Repeat exactly the stretch of lines from the line containing "Build this scene" through the line containing "from mathutils import Vector, Matrix, Euler", both included, and nothing else.

▶ **SUPPLIED DATA**
--- --- ---

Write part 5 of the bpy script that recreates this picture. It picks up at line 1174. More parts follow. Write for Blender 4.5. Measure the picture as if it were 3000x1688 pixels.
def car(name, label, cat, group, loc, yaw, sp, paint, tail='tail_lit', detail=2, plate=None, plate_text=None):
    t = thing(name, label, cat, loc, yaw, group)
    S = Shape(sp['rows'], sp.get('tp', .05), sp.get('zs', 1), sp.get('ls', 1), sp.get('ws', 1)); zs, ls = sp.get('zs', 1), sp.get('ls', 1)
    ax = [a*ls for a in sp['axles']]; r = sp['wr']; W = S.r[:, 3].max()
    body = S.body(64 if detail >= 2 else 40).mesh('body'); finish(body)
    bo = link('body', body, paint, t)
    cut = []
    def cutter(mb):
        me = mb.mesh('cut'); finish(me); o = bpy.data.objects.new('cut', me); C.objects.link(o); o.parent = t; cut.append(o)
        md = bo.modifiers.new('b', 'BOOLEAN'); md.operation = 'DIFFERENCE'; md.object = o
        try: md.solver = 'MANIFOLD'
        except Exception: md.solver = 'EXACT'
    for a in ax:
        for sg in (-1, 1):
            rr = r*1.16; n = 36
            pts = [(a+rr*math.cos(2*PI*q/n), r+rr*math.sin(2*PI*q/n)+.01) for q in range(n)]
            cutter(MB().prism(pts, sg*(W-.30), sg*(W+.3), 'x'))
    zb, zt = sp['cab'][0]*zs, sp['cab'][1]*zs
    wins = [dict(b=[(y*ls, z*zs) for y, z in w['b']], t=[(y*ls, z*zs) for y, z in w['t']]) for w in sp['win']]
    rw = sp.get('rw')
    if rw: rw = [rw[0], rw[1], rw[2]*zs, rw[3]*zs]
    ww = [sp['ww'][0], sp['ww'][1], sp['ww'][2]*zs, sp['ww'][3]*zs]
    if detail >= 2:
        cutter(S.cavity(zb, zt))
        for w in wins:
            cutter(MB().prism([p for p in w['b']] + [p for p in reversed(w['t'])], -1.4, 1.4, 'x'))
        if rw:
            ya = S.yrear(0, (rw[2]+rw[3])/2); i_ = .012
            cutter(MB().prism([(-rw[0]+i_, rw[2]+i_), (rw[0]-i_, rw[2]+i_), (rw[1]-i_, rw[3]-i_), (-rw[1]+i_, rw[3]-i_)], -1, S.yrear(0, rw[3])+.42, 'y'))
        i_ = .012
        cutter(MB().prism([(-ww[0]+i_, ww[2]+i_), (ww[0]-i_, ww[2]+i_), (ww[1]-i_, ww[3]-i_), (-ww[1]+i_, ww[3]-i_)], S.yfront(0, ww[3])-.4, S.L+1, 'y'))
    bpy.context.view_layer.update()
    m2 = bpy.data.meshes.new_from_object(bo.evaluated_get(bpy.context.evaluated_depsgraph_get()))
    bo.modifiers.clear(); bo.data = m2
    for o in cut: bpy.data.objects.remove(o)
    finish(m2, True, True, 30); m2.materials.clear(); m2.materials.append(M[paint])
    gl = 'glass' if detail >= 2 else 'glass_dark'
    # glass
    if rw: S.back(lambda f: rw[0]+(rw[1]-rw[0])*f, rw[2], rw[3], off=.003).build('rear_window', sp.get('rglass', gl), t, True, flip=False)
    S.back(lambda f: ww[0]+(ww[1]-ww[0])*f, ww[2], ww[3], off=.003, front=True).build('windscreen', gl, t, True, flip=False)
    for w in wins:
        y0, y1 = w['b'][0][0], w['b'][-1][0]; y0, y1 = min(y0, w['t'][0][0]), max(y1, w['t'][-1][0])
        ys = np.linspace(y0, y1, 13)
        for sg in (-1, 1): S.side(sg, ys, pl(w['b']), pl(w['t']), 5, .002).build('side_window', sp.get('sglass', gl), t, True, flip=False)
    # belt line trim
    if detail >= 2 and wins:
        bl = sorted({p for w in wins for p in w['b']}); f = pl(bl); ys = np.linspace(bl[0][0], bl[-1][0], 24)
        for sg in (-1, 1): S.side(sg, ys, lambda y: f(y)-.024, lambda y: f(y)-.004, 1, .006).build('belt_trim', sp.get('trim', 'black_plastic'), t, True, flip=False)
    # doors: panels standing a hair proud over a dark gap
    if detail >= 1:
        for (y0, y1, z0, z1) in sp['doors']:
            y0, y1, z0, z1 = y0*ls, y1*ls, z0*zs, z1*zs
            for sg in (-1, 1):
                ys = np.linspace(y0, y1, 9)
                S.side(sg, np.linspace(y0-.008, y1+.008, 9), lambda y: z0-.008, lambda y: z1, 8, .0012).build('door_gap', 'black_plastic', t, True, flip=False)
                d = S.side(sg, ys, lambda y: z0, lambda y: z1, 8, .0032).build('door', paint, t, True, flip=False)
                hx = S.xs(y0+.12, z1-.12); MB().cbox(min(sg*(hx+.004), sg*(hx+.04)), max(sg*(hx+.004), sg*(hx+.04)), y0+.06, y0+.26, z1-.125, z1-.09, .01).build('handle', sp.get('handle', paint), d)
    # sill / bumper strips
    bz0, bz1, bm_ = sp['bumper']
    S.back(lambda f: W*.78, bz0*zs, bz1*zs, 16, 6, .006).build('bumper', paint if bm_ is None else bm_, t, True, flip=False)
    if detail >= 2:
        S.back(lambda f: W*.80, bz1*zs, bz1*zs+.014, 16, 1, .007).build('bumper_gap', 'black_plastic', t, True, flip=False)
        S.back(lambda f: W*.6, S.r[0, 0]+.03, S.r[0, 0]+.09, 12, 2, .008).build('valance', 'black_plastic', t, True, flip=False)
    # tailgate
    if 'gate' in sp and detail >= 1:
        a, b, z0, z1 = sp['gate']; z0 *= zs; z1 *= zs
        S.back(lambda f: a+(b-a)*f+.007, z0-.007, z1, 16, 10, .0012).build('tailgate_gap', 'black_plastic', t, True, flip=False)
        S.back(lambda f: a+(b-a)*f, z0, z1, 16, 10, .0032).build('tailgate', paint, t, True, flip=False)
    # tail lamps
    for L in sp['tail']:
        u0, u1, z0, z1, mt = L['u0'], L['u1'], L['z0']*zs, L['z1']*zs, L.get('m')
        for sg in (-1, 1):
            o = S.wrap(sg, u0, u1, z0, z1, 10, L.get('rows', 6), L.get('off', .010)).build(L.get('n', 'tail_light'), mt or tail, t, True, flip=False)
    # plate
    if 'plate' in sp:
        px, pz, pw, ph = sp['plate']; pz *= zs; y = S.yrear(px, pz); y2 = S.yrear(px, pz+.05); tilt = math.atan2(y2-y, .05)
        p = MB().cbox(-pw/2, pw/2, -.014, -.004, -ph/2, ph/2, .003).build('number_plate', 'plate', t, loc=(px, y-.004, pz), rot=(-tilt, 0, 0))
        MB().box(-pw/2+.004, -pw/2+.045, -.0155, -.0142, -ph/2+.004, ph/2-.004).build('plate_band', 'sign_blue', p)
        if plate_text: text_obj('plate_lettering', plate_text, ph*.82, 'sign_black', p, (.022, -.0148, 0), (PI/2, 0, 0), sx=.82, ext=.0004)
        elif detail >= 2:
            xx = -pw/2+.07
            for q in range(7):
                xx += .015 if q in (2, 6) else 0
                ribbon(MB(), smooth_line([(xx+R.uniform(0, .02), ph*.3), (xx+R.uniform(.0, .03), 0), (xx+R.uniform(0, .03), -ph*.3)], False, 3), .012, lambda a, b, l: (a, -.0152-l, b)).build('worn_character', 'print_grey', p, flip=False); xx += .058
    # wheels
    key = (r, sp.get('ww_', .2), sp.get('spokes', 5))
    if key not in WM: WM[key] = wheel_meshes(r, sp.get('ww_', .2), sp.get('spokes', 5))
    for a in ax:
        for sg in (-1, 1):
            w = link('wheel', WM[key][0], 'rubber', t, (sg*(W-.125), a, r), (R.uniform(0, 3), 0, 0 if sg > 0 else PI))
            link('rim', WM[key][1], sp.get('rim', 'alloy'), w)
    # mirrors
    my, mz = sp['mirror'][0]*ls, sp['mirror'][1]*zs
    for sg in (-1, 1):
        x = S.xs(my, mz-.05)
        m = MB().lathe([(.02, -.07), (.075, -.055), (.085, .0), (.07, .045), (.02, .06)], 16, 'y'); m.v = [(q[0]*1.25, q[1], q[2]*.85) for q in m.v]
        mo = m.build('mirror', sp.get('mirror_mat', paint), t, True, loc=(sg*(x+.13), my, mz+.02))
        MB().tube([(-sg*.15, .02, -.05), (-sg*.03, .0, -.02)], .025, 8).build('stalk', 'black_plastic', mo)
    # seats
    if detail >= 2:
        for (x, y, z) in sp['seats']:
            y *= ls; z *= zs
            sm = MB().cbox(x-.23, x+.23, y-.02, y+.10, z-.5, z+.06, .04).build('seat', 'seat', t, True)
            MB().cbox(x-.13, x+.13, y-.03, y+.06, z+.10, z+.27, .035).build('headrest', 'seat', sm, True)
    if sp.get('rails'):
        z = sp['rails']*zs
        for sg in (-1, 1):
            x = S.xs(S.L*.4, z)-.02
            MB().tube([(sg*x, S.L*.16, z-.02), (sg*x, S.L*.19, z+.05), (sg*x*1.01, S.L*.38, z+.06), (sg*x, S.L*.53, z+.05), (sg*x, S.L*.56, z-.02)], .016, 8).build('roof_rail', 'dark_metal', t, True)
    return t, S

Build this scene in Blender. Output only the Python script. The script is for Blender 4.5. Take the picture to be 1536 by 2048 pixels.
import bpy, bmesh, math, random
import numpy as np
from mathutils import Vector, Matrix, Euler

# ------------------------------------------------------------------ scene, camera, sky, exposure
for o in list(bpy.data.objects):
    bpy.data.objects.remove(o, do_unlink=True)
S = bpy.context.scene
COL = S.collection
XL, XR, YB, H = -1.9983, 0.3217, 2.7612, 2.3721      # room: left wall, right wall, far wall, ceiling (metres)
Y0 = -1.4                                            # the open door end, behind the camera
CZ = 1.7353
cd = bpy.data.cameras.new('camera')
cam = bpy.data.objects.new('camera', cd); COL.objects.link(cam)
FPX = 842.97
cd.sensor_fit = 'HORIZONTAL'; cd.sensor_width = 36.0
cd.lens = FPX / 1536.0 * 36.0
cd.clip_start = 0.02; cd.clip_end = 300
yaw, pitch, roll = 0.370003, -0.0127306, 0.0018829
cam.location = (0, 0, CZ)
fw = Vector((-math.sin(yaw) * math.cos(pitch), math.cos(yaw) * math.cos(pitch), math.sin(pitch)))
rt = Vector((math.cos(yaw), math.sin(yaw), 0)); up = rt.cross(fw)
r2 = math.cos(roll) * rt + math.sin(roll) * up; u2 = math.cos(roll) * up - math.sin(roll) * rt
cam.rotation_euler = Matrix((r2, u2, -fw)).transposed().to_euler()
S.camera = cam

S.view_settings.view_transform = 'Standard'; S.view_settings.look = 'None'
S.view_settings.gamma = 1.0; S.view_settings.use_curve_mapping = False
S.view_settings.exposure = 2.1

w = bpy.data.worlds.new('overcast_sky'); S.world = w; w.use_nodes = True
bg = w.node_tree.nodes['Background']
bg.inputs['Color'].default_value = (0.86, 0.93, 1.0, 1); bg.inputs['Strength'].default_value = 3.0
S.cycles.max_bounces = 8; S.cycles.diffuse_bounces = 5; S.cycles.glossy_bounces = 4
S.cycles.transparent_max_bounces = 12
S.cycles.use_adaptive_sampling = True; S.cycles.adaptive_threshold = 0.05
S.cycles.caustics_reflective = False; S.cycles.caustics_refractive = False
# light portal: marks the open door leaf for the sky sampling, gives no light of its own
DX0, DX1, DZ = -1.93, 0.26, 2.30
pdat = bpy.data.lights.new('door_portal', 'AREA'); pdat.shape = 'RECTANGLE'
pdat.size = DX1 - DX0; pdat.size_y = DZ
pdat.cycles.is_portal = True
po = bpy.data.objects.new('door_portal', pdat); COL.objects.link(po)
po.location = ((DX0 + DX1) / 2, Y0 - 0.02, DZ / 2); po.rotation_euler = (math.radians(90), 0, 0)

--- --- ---

▶ **COMPLETED EXERCISE**
Build this scene in Blender. Output only the Python script. The script is for Blender 4.5. Take the picture to be 1536 by 2048 pixels.
import bpy, bmesh, math, random
import numpy as np
from mathutils import Vector, Matrix, Euler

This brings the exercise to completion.